Core Valuation Factors. The tariff trajectory remains the main driver. Following the end of the reporting period, the Committee for Regulation of Natural Monopolies issued an order dated April 24, 2026 (effective from May 1), approving a substantial tariff increase for the final five months of the current five‑year cycle: the transmission tariff increased to 5.575 KZT/kWh (+11% compared to the April level of 5.012 KZT/kWh); the National Electric Network usage tariff increased to 3.216 KZT/kWh (+11% compared to 2.892 KZT/kWh). This revision is significant not only in itself, but also as an indicator of the level from which the next five‑year tariff cycle will start. A higher exit point from the current cycle establishes the foundation for higher tariffs in the new schedule and raises the revenue forecast in our valuation model over the medium‑term horizon. The key risk remains the approval of a new five‑year tariff schedule. Experience from previous years and examples from other companies indicate the likelihood of tariffs being maintained at current levels or even reduced upon transition to the new five‑year cycle. The scale of the investment cycle remains the primary structural risk. However, the securing of the first tranche from the Development Bank of Kazakhstan (DBK) — KZT 32 billion at an interest rate of 12.6% — confirms that financing is secured. Capital‑related contractual obligations decreased to KZT 321 billion as of the end of Q1 (from KZT 643 billion at the end of 2025), reflecting progress in project implementation.
Revenue: A New Record amid Tariff Growth. Quarterly revenue reached KZT 126 billion (+44% YoY), exceeding the record set in Q4 (KZT 118.9 billion). National Electric Network usage services — the largest revenue item — grew by 49% YoY to KZT 61.7 billion. This growth was driven by a 43 % increase in the applicable tariff and a 4.6% rise in volumes. Electricity transmission revenues increased by 31% YoY to KZT 26.8 billion: the transmission tariff rose by 42%; however, transmission volumes declined by 7.7% YoY, continuing the trend observed in previous quarters. Dispatching services grew by 31% YoY, driven by a 30 % tariff increase, with stable volumes (+0.9 %). Balancing electricity sales on the Balancing Electricity Market (BEM) more than doubled (+112% YoY), reaching KZT 11.8 billion. Balancing services increased by 28% YoY. Revenues from compensation for cross‑border electricity flows rose by 18% YoY. Overall, total electricity generation increased in Kazakhstan by only 0.5 % YoY in Q1.
Margin: A Reversal after Several Quarters of Decline.
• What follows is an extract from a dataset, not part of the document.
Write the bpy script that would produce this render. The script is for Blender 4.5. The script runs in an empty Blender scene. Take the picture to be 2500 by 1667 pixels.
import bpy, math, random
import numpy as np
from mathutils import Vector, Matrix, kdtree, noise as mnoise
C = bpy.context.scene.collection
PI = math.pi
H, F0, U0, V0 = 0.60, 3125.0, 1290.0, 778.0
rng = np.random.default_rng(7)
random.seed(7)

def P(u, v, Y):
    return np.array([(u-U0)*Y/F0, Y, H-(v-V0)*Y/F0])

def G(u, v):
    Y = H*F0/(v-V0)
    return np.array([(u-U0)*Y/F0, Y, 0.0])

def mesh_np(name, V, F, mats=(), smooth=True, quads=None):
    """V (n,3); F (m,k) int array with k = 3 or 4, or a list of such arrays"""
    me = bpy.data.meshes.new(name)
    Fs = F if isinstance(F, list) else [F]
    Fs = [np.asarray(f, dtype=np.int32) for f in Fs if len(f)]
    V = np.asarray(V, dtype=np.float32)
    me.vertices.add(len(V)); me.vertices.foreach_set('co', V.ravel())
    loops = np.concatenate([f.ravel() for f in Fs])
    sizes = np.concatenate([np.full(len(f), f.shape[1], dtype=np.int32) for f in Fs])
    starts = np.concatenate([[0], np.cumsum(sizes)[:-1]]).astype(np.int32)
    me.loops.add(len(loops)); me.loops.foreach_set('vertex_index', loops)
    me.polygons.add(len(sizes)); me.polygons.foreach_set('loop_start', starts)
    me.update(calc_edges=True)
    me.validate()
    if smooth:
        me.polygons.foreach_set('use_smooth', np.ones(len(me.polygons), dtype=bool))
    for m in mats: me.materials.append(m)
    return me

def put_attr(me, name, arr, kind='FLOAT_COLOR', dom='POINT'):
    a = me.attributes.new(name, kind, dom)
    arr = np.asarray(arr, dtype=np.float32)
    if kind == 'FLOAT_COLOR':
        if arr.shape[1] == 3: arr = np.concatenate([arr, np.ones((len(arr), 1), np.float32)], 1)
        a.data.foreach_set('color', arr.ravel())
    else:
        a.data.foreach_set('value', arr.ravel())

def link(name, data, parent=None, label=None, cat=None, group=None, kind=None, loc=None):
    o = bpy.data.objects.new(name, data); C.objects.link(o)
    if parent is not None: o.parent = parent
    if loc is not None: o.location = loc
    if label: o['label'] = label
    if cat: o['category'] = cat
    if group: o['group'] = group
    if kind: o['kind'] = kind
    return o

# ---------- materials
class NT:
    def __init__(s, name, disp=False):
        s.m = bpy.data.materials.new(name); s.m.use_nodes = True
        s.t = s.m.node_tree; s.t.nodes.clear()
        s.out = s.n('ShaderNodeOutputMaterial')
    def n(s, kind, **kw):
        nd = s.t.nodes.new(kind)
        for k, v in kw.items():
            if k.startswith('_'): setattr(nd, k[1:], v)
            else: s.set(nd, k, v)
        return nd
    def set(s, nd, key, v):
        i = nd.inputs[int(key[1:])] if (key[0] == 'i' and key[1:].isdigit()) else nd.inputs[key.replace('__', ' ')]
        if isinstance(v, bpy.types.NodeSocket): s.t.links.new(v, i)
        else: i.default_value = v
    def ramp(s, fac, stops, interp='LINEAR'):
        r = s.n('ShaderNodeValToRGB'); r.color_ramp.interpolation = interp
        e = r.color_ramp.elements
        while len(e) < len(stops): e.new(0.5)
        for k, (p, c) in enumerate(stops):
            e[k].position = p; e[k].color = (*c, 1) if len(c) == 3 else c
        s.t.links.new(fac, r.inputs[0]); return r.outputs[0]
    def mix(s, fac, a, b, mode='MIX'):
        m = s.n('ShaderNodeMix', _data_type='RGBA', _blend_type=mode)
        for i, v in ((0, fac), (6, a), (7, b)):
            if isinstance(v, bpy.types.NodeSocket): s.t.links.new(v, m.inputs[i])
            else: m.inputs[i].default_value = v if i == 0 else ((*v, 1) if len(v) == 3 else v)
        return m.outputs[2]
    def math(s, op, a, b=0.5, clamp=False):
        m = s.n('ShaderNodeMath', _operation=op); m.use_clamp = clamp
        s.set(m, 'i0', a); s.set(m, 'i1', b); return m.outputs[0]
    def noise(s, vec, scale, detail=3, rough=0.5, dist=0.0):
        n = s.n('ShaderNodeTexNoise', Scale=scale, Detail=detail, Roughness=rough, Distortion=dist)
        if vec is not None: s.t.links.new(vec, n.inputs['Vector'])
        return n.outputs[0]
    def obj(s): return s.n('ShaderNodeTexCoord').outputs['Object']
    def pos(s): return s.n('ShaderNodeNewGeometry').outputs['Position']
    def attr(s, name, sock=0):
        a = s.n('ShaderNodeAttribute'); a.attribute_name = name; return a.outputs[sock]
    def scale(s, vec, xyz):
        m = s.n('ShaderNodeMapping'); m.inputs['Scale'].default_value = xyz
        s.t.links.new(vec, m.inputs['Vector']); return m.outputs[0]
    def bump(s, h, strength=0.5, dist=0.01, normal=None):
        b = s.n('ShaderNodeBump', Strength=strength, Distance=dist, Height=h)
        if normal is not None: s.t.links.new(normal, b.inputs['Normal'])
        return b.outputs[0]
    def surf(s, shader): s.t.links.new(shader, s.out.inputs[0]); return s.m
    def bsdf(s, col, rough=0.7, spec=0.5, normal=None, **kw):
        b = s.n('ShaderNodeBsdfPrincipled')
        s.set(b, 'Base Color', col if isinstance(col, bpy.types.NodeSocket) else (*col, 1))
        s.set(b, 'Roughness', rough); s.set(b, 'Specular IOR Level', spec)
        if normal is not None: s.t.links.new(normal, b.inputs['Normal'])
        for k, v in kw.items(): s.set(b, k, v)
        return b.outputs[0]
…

The first quarter confirmed the sustainability of the profitability recovery trend that began in Q4. Gross margin reached 37.4%, up from 30.6% in the same period last year. Cost of goods sold (COGS) increased by 30% YoY, while revenue grew by 44%, ensuring outpacing profit growth. Cost of technical electricity losses rose by 39% YoY to KZT 27.6 billion— notably higher than in Q4 (+18%). Expenditures for electricity purchases to compensate cross‑border flows more than doubled (+127% YoY). Depreciation and amortization decreased by 5% YoY to KZT 13.2 billion. Payroll costs increased by 23% YoY. EBITDA amounted to KZT 57.3 billion (+49% YoY), while EBITDA margin expanded to 45.3%, up from 43.5% a year earlier — the highest quarterly level over the past two years. Net profit grew by 80% YoY to KZT 33.4 billion, or KZT 121 per share. Net margin reached 26.4% (vs. 21.1%). Quarterly free cash flow declined by 41% YoY due to a 29% YoY increase in capital expenditures (CapEx). Operating cash flow grew only by 8.3% YoY.
Our Opinion and Changes to the Valuation Model. The first‑quarter report has proven stronger than expected and confirms our investment thesis: tariff growth is fully translating into revenue and profit, margin continues to expand, and the investment cycle is gaining momentum while maintaining comfortable debt levels. Tariff increases have a direct positive impact on the valuation model. When recalculating forecast tariffs over the model horizon, both revenue and EBITDA are revised upwards — which, all other things being equal, increases the fair value per share. We note low current valuation multiples in light of the demonstrated results. On the other hand, we have slightly lowered our forecast for electricity consumption and imports in the country following a weak first quarter in electricity generation. As a result, after all adjustments to the valuation model, the target price for one KEGOC JSC share has been raised from KZT 1,930 to KZT 2,180, implying an upside potential of 53%. Recommendation: Buy.